Ayer, en el supermercado, estuve hablando con Rosa, una de las empleadas. Me contaba cómo está viviendo todo esto. Yo le expuse mis miserias particulares. Ella las suyas. «Hay que ir tirando, no queda otra», me decía. Como siempre, apelé a una fórmula que me suele dar resultado en tiempos de crisis: «Los que estuvieron antes lo pasaron bastante peor y espero que los que vengan vivan mejor que nosotros». Me contó que su padre había ido al mar con once años. El mío estaba en una mina con 15. Quejarse por estar encerrado en una casa con calefacción, Netflix y comida suficiente en la nevera nos parecía una frivolidad. Ya no digo nada si el problema es la canción que espontáneamente se convirtió en el símbolo sonoro de esta locura en la que estamos metidos.

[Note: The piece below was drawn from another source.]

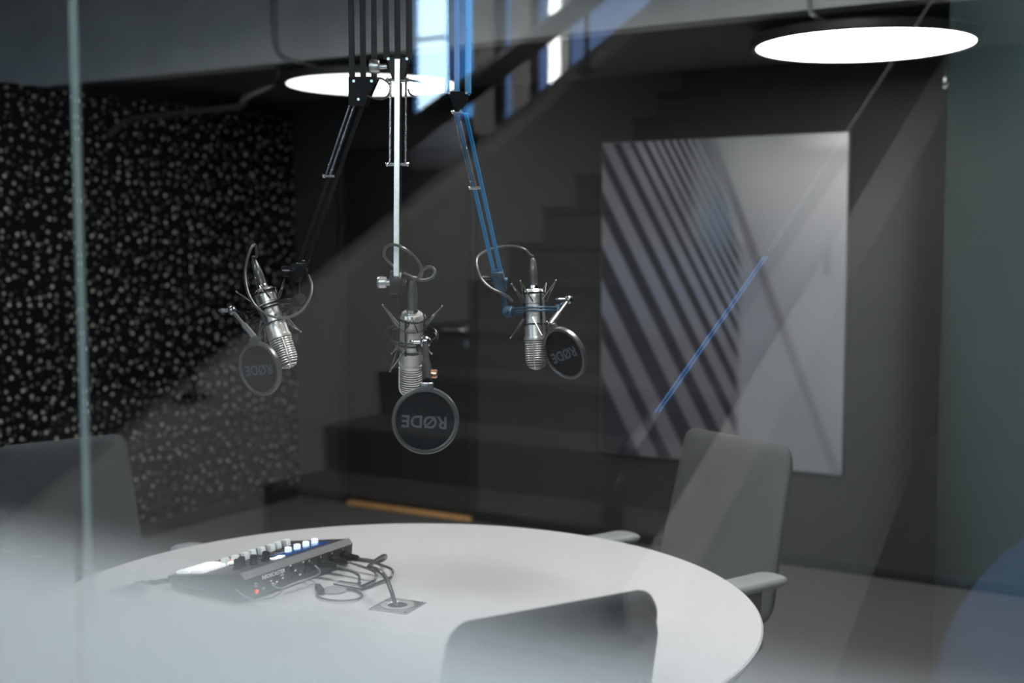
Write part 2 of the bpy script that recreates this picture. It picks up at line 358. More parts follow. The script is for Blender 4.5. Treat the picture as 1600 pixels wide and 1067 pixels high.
# lamps
def lamp(name, label, x, y, z, cord, top, group, em='lamp'):
    t = thing(name, label, 'ceiling lamp', (x, y, z), group)
    MB().lathe([(.405, .012), (.405, .004), (.425, 0), (.432, .006), (.432, .034), (.42, .042), (0, .042)], 72, (x, y, z)).build('lamp_case', 'lampcase', t)
    MB().lathe([(0, .002), (.36, .002), (.412, .006), (.412, .016), (0, .016)], 72, (x, y, z)).build('diffuser', em, t)
    if z > 2.5: MB().lathe([(.418, .006), (.418, -.085), (.430, -.085), (.430, .006)], 72, (x, y, z)).build('added_skirt', 'lampcase', t)  # added skirt that keeps light off the upper walls
    for a in range(3): MB().cyl((x+.25*math.cos(a*2.1+.5), y+.25*math.sin(a*2.1+.5), z+.04), (x+.25*math.cos(a*2.1+.5), y+.25*math.sin(a*2.1+.5), top), .005, n=8).build('hanging_rod', 'lampcase', t)
    if cord: MB().tube(cord, .0085, n=10, k=6).build('power_cord', 'lampcord', t)
    return t
for nm, lx, ly, px in (('L', -3.61, 4.71, 425), ('R', -1.285, 4.76, 1262)):
    a = oy(px, 0, YBULK-.03)
    if nm == 'L': cp = [V((a.x, YBULK-.03, ZC)), V((a.x, YBULK-.03, 2.62)), oy(427, 60, YBULK-.03), oy(434, 83, YBULK-.025), oz(455, 93, 2.36), oz(480, 101, 2.35), V((lx-.1, ly-.1, 2.335))]
    else: cp = [V((a.x, YBULK-.03, ZC)), V((a.x, YBULK-.03, 2.55)), oy(1265, 12, YBULK-.03), oy(1274, 26, YBULK-.02), oz(1295, 36, 2.36), oz(1312, 43, 2.35), V((lx-.1, ly-.1, 2.335))]
    lamp('ceiling_lamp', 'round glowing disc lamp partly behind the microphone arms' if nm == 'L' else 'round glowing disc lamp above the canvas print', lx, ly, 2.29, cp, ZS, 'round disc lamps', 'lampdim' if nm == 'L' else 'lamp')
for lx, ly in ((-1.02, 2.55), (-3.30, 2.55)):  # unseen lamps, added to light the table and beam
    lamp('ceiling_lamp', 'added unseen disc lamp under the high ceiling above the table' if lx > -2 else 'added unseen disc lamp under the high ceiling near the dotted wall', lx, ly, 2.86, None, ZC, 'round disc lamps', 'lampfill' if lx > -2 else 'lampfillhalf')

# ------------------------------------------------------------------ glass front
JX = -.983
for nm, x0, x1, lab in (('window_1', JX+.002, 1.8, 'large clear glass pane with a frosted lower band fading upward'), ('window_2', -4.9, JX-.002, 'narrower clear glass pane beyond the upright joint')):
    w = MB().box(((x0+x1)/2, G+.006, 1.475), (x1-x0, .012, 2.93)).build(nm, 'glass', smooth=False); struct(w, lab, 'window')
    f = MB().box(((x0+x1)/2, G-.0025, .70), (x1-x0, .0012, 1.38)).build('frosted_film', 'film', w, smooth=False); sub(f, 'milky frosted band fading to clear')
struct(MB().box((JX, G+.010, 1.475), (.0035, .004, 2.93)).build('trim_2', 'joint', smooth=False), 'pale upright joint between the two glass panes', 'glass joint')
struct(MB().box((-1.55, G+.006, 4.05), (6.9, .12, 2.2)).build('wall_front', 'corridor', smooth=False), 'black wall above the glass front', 'wall')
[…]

Pero llegas a casa, pones el Facebook y te encuentras el gran debate en plena ebullición. De lo vergonzoso que va a ser pasar a la historia con el Dúo Dinámico de sintonía oficial. De que, a lo mejor, había que usar “Victoria” de los Kinks, “Autosuficiencia” de Parálisis Permanente o, cómo no, el “I Will Survive” de Gloria Gaynor. Algo «de más calidad», en definitiva. Algo digno del autoproclamado «buen gusto», por resumir. Aparte de lo absurdo que resulta pretender convertir un tema en inglés en una canción emblema para un tema que nos afecta a todos (a mi hijo y a mi padre, separados por más de 80 años), el hecho de estar discutiendo por esas cosas pide que alguien abra la mano y nos dé un bofetón a todos. Pero grande. A mí también, que al final, pese a intentar resistirme, he participado en el debate dando mi “valioso” punto de vista.
No lo voy a decir ahora. Podría provocar un incendio en las redes sociales y hace mucho que he tomado la posición de bombero al respecto. Lo guardo para cuando se publiquen estas líneas, si es que se llegan a publicar. Estará todo más calmado y esto será una pequeña anécdota perdida en el olvido. Seguramente hayamos aprendido unas cuantas lecciones de vida y nos hayamos convertido en mejores personas. O no, puede que nos encontremos varios pasos adelante en nuestra carrera a la meta de la idiotez total.
Mientras, la música habrá sonado y sonado. Aunque no se trate de lo más importante, siempre estará ahí, envolviéndolo todo. Incluso el absurdo. Y qué bueno que así sea.